La tecnologia riveste un ruolo determinante ma sotteso, nel contesto dell’approccio sostenibile alla produzione, che l’ha sempre considerata al pari di un semplice strumento. È tempo di cambiare prospettiva e cominciare a parlare di cultura della trasformazione innescata “dal tech”, che consenta alle aziende di restare al passo sul trend dell’innovazione. La tecnologia, oggi, ridisegna i contesti e porta avanti l’evoluzione dei processi, ma deve farsi sostenibile nel non trascurare ed escludere nessuno. Per Maximo Ibarra, Ad del Gruppo Engineering, è necessario lavorare alla creazione di un “digital trust”, per facilitare la comprensione, l’adozione della tecnologia da parte di tutti i cittadini. In Italia solo il 42% fra i 16 ed i 62 anni possiede competenze digitali, contro l’indice europeo del 60%. La produzione dei “data”, inoltre, si è attestata a 90 zbit nel 2021/22, ed è destinata a triplicare entro il 2026. Questo consentirà di sviluppare in maniera più sofisticata l’intelligenza artificiale, in termini di ulteriore sviluppo di tecnologie blockchain, ma anche di creazione di maggiori servizi ad alta ricaduta sociale. La tecnologia deve diventare più sostenibile, e va quindi inserita in un quadro valoriale che porti vantaggi alle persone e sia efficace anche in termini di transizione ecologica.

L’Africa e la Cina

Due nazioni strategiche, per motivi diversi, ma entrambe essenziali ai fini della sostenibilità.

Il Nordafrica potrebbe diventare una miniera solare, come dichiarato da John Kerry, evidenziando il potenziale rappresentato dalle rinnovabili per sostenere lo sviluppo di quei paesi che hanno bisogno di un percorso di crescita sicuro.

In Africa si pone anche un tema di sostenibilità sociale, non intesa in termini di filantropia ma di diritti, come ricordato da Martina Rogato, Co chair Clima Women7 (G7). Se l’utilizzo di energie viene approvvigionato da paesi che hanno problemi di conflitto, non si può parlare di “sostenibilità”. E in questa direzione va la discussione di una nuova direttiva Europea atta ad introdurre la “diligenza ambientale” per tutte le aziende, sancendo un passaggio interessante da “hard low” a “soft low”.

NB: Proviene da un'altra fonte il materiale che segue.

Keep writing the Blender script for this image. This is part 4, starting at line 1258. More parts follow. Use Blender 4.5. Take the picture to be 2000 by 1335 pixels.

La Cina, dal canto suo, è la nazione più inquinante del pianeta, la più recalcitrante rispetto agli impegni ambientali, ma a sorpresa è quella da cui potremmo dover importare energia pulita nel prossimo futuro. Il mondo occidentale ha progettato le tecnologie che la Cina poi, grazie alla sua capacità di produzione su larga scala, ha sviluppato registrando un abbattimento dei costi pari al -85% negli ultimi dieci anni, con un conseguente upgrade delle tecnologie rinnovabili, altrimenti difficile da realizzare in tempi così stretti.

‘Getting seriuos about sustainability’ ha inaugurato un ciclo di appuntamenti che, nel corso di tutto il 2022, costituirà il percorso di avvicinamento al V Forum Sostenibilità, l’appuntamento annuale di Fortune Italia che vede il coinvolgimento attivo del mondo delle imprese, delle istituzioni e della società civile in uno spazio di discussione partecipata, autorevole ed indipendente sui temi portanti dello sviluppo responsabile e sostenibile dell’economia.